© 1994 by H. Michael Marquardt. All rights Reserved.

This study might be called the search for the historical Joseph. Although it has become fashionable to quote Martin Heidegger's axiom that "there are no facts, only interpretation," we believe that facts exist and that an array of different interpretations is possible. We trust most readers will agree.

One feels considerable empathy for Joseph Smith as his life unfolds from court records and other scraps of history. When the Smiths default on their mortgage, when a young women dies and friends grapple with the meaning of death, when money diggers demand their share of the treasure, when Joseph is jeered at in open court for crystal-gazing, when a potential convert is abducted by her Presbyterian minister -- these are not stories of public relations invention. What we encounter is an understanding of the complexity of the times and that these issues were an important part of everyday life.

As the documents reveal, some of the events differed from what has been traditionally taught. Was Smith less than forthcoming in later years about his evolution from Manchester farmboy to a new prophet? Did he or others alter the record intentionally? Having been involved in our own quest for the past thirty years searching archives for clues to this and other mysteries, we have long since abandoned the simple prophet-fraud dichotomy that others find so compelling. Our intent is to understand, not to debunk.

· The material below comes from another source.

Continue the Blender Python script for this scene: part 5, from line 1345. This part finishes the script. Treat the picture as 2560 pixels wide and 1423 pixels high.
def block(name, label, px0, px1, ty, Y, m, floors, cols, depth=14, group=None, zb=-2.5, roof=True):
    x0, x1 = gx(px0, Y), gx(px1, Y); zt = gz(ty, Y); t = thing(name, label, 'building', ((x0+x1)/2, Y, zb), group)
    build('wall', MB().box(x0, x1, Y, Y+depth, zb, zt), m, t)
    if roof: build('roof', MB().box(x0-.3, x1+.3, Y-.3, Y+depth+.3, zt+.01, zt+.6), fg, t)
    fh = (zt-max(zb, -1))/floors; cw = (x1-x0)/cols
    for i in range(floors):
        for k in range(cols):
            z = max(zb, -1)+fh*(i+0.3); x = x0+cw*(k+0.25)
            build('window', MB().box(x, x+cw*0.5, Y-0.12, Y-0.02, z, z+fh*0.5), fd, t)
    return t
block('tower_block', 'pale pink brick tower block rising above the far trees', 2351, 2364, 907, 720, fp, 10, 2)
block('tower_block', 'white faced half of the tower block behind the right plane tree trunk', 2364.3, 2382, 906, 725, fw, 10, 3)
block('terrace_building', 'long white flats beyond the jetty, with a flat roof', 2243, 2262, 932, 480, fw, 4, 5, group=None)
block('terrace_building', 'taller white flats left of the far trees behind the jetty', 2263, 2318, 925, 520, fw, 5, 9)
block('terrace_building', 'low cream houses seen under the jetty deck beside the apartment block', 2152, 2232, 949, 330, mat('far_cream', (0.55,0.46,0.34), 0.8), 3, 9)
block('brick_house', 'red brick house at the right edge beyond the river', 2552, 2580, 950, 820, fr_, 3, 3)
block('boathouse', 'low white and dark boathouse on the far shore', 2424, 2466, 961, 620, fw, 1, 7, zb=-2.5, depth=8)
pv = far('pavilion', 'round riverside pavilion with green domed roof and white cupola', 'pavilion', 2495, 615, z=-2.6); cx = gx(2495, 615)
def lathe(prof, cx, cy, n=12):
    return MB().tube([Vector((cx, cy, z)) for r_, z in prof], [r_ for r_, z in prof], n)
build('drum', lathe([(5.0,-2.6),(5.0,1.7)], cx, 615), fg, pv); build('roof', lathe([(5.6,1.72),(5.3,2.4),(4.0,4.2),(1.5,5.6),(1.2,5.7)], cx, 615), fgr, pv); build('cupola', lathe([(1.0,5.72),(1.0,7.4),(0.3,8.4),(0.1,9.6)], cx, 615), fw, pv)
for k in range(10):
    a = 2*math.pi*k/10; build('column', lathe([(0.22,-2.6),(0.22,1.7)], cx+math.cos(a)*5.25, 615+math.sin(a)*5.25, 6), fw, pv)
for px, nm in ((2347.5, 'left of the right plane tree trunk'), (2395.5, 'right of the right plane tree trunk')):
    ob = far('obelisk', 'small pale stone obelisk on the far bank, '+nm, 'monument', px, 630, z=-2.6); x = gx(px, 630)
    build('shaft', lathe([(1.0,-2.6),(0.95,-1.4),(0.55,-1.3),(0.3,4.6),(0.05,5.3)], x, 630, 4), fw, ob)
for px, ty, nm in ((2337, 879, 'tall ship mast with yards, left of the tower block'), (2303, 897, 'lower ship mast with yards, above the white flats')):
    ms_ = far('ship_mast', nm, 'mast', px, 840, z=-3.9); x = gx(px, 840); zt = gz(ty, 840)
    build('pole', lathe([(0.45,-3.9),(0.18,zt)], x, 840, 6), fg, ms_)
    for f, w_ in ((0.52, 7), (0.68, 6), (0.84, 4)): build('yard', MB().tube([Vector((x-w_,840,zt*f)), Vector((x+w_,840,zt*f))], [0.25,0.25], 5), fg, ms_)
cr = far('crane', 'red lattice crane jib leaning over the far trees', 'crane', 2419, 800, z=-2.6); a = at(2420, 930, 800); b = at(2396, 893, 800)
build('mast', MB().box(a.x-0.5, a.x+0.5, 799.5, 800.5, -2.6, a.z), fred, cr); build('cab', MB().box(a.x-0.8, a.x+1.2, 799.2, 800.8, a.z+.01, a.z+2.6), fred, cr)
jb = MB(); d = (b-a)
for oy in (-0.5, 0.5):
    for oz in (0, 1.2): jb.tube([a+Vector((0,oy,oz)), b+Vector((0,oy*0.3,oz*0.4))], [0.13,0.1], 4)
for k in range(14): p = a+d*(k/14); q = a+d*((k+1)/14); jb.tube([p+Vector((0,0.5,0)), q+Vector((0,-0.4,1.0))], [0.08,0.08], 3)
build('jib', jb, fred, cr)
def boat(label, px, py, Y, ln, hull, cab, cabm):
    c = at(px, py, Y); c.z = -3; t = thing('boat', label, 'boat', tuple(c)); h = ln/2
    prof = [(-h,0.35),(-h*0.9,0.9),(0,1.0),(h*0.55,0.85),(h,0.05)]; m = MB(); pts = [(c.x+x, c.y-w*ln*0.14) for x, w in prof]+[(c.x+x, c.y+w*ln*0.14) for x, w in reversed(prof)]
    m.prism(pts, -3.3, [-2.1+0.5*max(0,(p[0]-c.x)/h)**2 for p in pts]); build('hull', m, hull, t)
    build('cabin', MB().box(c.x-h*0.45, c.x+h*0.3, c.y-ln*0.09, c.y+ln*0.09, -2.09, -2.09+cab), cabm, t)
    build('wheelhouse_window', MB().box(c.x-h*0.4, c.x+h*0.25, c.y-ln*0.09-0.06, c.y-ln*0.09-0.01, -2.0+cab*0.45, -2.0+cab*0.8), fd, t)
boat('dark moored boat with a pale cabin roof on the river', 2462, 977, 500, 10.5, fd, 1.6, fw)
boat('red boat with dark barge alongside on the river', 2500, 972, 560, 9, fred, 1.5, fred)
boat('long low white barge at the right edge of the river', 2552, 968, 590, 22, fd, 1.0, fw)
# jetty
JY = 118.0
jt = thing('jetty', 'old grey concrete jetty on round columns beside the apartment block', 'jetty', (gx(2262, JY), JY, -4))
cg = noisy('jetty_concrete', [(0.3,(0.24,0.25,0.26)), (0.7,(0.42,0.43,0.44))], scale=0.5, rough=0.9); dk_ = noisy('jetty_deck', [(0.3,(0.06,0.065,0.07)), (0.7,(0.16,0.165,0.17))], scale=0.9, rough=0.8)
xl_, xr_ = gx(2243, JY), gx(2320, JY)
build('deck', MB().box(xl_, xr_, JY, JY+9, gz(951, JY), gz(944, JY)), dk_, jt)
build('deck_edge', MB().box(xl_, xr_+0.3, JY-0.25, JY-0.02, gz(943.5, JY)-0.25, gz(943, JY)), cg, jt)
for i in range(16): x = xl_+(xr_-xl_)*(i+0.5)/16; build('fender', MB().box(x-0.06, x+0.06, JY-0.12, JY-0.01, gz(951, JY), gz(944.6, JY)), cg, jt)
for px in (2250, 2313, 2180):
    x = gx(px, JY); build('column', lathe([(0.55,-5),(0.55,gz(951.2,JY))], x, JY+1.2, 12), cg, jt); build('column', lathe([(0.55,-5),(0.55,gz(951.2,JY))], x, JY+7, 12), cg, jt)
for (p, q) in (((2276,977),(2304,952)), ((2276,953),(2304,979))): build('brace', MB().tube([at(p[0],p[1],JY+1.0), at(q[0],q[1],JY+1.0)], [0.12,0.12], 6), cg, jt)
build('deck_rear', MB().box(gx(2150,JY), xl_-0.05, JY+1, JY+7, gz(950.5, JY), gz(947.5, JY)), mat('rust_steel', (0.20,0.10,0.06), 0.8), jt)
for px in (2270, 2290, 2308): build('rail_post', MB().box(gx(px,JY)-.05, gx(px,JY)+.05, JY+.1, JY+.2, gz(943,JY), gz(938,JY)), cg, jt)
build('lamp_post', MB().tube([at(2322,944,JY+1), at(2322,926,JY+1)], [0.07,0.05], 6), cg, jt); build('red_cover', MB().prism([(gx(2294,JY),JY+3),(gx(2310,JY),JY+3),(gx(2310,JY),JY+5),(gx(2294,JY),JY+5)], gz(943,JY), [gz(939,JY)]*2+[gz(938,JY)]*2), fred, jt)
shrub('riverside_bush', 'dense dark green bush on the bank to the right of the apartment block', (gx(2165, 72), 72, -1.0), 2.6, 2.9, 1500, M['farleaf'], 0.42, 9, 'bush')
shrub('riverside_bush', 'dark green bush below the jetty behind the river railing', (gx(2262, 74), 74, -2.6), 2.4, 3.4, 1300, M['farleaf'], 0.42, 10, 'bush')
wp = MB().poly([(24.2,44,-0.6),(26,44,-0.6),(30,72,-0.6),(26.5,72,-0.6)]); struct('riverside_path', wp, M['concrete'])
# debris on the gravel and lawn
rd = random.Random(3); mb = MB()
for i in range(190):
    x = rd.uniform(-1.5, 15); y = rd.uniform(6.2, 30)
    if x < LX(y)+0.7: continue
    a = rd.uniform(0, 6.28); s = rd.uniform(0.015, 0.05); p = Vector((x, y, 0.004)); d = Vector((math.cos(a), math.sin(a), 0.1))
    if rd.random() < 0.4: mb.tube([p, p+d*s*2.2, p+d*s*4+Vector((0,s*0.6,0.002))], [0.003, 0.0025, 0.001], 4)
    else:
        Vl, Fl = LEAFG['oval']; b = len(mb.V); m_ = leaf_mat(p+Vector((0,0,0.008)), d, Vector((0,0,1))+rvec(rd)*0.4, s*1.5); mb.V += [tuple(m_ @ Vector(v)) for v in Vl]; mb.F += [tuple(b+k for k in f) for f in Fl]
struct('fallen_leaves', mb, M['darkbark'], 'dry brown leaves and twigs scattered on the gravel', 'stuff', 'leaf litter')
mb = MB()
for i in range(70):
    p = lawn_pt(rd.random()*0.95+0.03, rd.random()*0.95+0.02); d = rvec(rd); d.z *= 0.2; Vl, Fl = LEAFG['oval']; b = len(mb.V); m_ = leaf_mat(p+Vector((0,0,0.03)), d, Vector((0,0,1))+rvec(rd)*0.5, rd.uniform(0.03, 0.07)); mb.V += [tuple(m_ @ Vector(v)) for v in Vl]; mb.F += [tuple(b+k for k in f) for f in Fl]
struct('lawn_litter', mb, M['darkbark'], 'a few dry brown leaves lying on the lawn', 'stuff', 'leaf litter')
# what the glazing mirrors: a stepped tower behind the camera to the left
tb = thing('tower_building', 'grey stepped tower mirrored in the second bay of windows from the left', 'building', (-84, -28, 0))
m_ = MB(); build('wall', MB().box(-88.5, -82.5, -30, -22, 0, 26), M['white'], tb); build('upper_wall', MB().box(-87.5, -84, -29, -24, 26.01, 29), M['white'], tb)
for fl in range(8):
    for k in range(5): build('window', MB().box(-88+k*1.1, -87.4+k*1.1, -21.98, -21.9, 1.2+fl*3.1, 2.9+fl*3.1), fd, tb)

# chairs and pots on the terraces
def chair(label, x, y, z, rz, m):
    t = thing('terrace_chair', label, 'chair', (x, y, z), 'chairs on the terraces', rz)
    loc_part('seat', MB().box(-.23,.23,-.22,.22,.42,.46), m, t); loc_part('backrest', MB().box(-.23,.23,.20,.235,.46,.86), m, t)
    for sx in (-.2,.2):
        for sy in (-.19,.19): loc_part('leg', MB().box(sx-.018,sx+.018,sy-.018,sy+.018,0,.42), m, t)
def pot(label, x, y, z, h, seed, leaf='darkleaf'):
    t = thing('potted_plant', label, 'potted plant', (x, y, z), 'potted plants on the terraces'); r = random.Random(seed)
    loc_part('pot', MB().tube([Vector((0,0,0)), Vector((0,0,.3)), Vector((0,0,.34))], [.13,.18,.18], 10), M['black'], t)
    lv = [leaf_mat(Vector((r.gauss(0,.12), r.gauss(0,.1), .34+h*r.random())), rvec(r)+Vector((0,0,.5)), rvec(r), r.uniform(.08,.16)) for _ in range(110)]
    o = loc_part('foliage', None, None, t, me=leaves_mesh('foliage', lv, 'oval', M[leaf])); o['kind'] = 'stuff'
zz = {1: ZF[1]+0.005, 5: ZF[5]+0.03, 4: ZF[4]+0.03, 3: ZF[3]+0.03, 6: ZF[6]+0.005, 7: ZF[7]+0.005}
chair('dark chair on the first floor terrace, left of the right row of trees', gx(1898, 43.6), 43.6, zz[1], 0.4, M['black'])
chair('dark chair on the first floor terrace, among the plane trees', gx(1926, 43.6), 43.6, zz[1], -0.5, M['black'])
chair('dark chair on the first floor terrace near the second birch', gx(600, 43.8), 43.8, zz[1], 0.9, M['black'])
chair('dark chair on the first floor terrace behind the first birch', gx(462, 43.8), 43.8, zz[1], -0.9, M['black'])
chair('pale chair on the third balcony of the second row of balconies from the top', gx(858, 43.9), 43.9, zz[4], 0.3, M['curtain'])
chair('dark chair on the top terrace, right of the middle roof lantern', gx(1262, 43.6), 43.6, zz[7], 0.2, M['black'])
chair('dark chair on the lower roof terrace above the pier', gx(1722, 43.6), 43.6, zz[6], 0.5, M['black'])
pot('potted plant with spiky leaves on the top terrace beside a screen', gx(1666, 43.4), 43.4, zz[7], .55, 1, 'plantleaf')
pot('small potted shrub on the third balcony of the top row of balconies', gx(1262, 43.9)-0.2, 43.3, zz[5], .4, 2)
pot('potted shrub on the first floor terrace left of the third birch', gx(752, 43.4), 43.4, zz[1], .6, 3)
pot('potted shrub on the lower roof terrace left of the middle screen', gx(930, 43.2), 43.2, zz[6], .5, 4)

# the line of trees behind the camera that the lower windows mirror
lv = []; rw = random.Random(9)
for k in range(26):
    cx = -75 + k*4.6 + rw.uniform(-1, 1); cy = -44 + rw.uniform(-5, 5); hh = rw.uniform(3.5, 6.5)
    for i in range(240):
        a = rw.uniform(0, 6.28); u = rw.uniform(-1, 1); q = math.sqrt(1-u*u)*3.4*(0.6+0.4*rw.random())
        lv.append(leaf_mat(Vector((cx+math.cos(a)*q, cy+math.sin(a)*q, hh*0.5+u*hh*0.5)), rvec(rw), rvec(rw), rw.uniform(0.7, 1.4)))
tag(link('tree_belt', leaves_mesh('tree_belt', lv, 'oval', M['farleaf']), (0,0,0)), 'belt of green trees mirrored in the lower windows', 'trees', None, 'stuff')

The question of volition is open-ended. Smith believed that he spoke with supernatural beings, and he produced impressive transcripts of interview with them. Whether he actually did is ultimately left to each as a matter of faith.

Those interested in the origin of Mormonism will soon discover that to have only Joseph Smith's recollections of his early years misses the richness of the times. When Smith told his life's history, his understanding at that later time shaped the story of his extraordinary visions. Magical incantations, guardian spirits, treasure in hills, use of a special stone for secular and religious purposes -- these were all de-emphasized while the story became conflated and simplified. Supernatural encounters were amplified and polished to accommodate more orthodox views. To us, the original accounts ring more authentic.

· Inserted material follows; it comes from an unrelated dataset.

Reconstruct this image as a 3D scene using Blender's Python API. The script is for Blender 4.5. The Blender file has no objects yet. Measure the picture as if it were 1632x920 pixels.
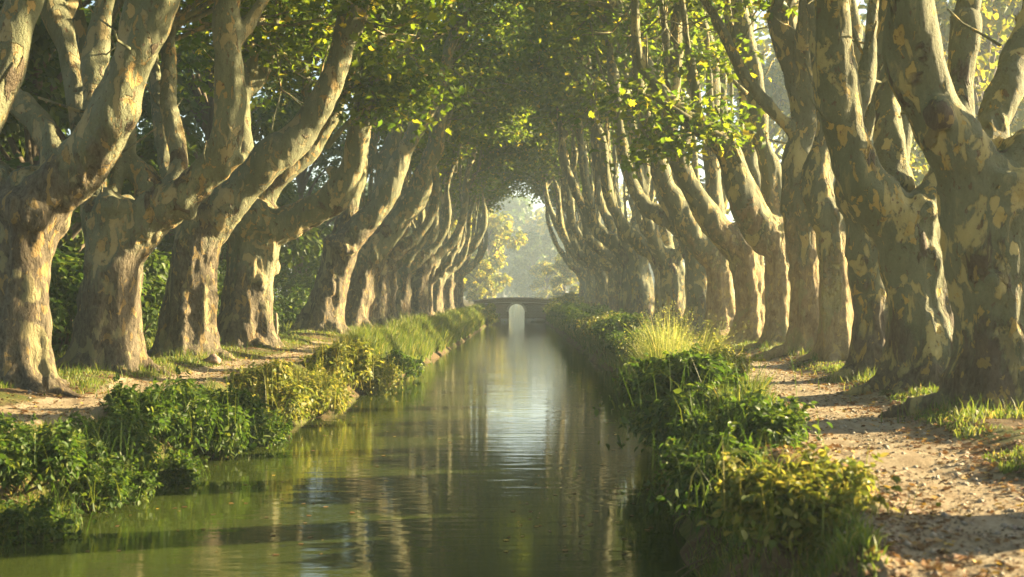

Whether readers peruse our book in search of their own spiritual moorings or out of historical inquisitiveness, it should assist them in clarifying some of the issues surrounding the beginnings of this new religious movement. Predominantly a summary of primary documents and recollections, our book allows room for people of all perspectives to expand rather than confine their previous perceptions.

Joseph Smith is an important figure in western religious development, and he deserves a preeminent place among other millennialists of his time. Much of the subsequent history and world view of the United States was influenced by such reformers whose social experiments, redaction of religious tradition, and consideration of alternative futures brought us to where we are today.